Contrast that with GARP SCR’s primary focus on Climate risks – so the ‘E’ in ESG. The curriculum actually starts on a more scientific note and explains the current state of the Environment and the most likely trajectories of Global Warming, its implications, and why it is necessary to reverse the trend by introducing cooling mechanisms. You’ll learn about the various GHG, and how strongly those impact the climate. The curriculum then goes on to dive deeper into Climate risks – both physical and transition risks – for companies, for countries, for portfolios and so on.

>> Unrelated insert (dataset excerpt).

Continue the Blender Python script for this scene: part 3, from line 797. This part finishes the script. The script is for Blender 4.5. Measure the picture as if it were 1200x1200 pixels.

Just on that basis, if you have the willpower and interest in the topic, I think you’d enjoy doing both. I am happy that both the CFA Institute and GARP don’t require interested candidates to obtain the CFA charter or the FRM charter in order to take CFA ESG or GARP SCR. Also the fact that both exams don’t focus too much on financial literacy or investment analysis skills. As such, the number of mathematical questions are very limited, if that was a concern.

My Study Process

In terms of my study process, it was quite similar for both exams:

  • Read the entire curriculum (roughly 500 pages for CFA ESG, roughly 200 pages for GARP SCR)
  • Use a question bank to memorize the content (both exams deal with similar sounding concepts, and a lot of questions are definitional, so you need to find a way to memorize the terms)
  • Refine knowledge by reading and re-reading Summary Notes provided by prep providers
  • Do the mock exams, both those provided by CFA and GARP, as well as those provided by prep providers

My Brainie colleagues had developed a GARP SCR question bank with more than 500 questions, Summary Notes and two mock exams while I was studying for the exam. I was able to use the draft versions for my own preparation and passed at first attempt. The official Brainie GARP SCR training packages should be launched within weeks. I used the Brainie program also for the CFA ESG preparation.

CFA ESG Pass Rates and GARP SCR Pass Rates

At the exam date, the two exams again feel very similar. The difference lies in the number of questions (CFA ESG 100, GARP SCR 80), in the number of cases/vignettes (CFA ESG has multiple cases, GARP SCR usually has one case with 4 questions), and the exam result date (for CFA ESG, you’ll see it on the exam screen after submitting your exam, for GARP SCR you’ll receive an email after roughly 4 weeks).

CFA ESG: The pass mark ranges from 60%-70%, with an average pass rate of 81%.

GARP SCR: The pass mark ranges from 50%-60%, with an average pass rate of 54%.

My Conclusion

So in conclusion, I would encourage you to take both exams. Sustainability as a topic in investment management and beyond is becoming important for all stakeholders. My conversations with clients has increased dramatically in quality. The level of sophistication in topics like ESG, Climate Research and the Sustainability policy landscape has increased immensely. We ought to be eternal students of markets and market drivers, and CFA ESG and GARP SCR help in that pursuit.